諸葛亮とは同門であり、その才能も諸葛亮に劣らないほどの人物だった。
ホウ統は諸葛亮とは違い、あまり現実の評価との差異は少ない。
理由としては劉備の配下になって数年で戦死してしまったことにあるのでは無いかと思われる。
しかし、活躍の場は少なかったとは言えど、その力量は本物である。
実際の諸葛亮が軍師としての役職が出来なかったため、事実上の軍師はホウ統が務めていたのである。
ホウ統は劉備に仕える以前は呉の名将である周喩の食客であった。
その頃からもしばしば軍師としての能力の高さの片鱗を見せていた。
実際にホウ統は周喩の下で益州を攻略するための戦略を創り上げていたのである。
だが、その周喩が若くして死亡してしまいホウ統は自分の才覚を振るうべき人間を失ってしまった。
その後、諸葛亮らの推挙もあって劉備の配下となった。
だが、演技とは違い、実際のホウ統は軍師としての才覚に優れていた人物であり、県の長官と言うのはホウ統には合わない役職だった。
事実、成果をあまり上げられず解任されそうになっている。
しかし、諸葛亮らのとりなしでホウ統は解任を免れる。
その後、劉備と語らった後、その軍事的才覚と調略の才覚を認めた劉備によって軍師となった。
劉備の軍師となったホウ統の主な功績はやはり益州の攻略だろう。
渋る劉備に益州攻略を決意させ、州攻略と言う大きな視点での軍事采配、この能力の高さは本物である。
そもそも、劉備陣営には州攻略と言う範囲での軍事采配が取れる人物はいなかったのである。
そう言う意味でもホウ統の存在は大きかった。
更にホウ統は現実主義者でもあり、理想主義者の多い劉備陣営には貴重とも言えた。
だが、ホウ統は益州攻略戦の最後に流れ矢で死亡してしまう。
原因としては間違い無く、偶然の死亡とも言えた。
しかし、原因は劉備にあるとも言えなくも無い。
ホウ統は益州を攻略する上で短期決戦に持ち込めるように進言していた。
だが、劉備はその進言を受け入れなかったのである。
これが死因に関わってきているのはあるのでは無いかと思われる。
ホウ統の功績は益州の攻略以外は解り難いためどれほどの力量を持っていたのかは不明な点が多い。
だが、その益州攻略で諸葛亮が予定していた期間の半分以下でその戦略を進めたと言う采配は本物である。

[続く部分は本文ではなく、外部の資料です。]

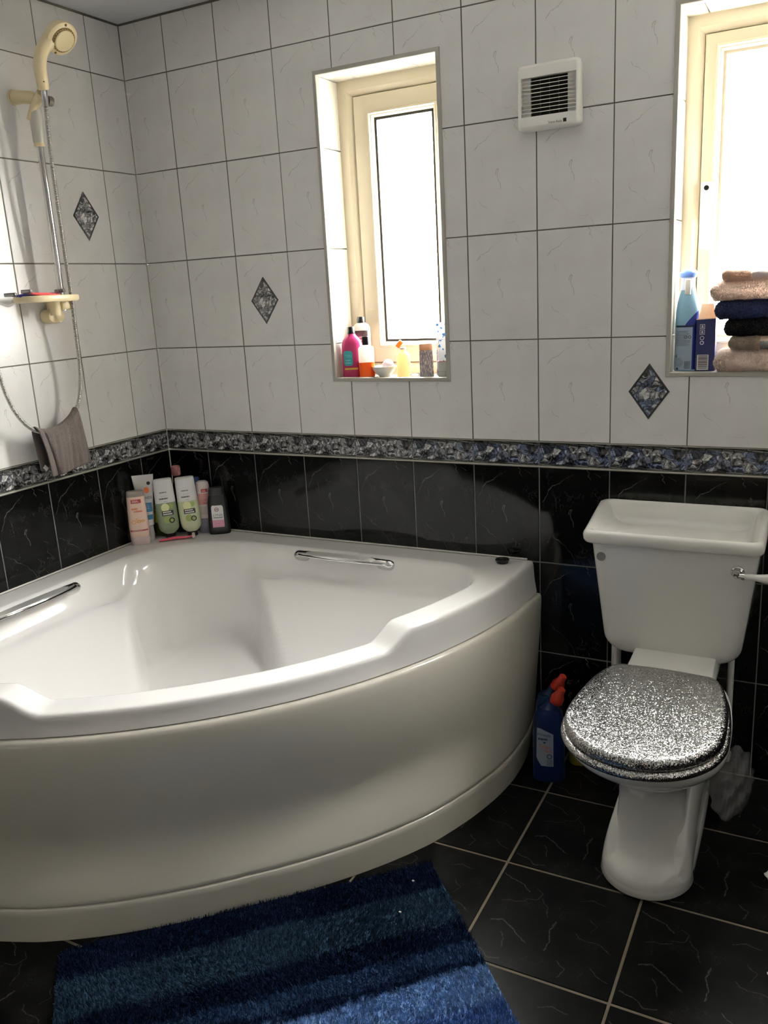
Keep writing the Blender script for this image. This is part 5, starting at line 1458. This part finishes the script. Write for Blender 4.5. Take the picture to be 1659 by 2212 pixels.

彼の急逝が諸葛亮の戦略に大きな損失を与えたのは間違い無いと言える。





総評
諸葛亮は、政治、軍政。ホウ統は、軍事、計略。
見事に二人の得意分野は別れている。
二人の師を務めた司馬徽も臥龍と鳳雛の”両方”を得れば天下のことも成ると劉備に言っている。
演技ではこの二人のどちらかが入れば天下のことは成ると言ってはいるが、一人ではどうしようも無い。
本来は臥龍と鳳雛、両方が並び立つことによって天下のことが成ったのでは無いかと私は考える。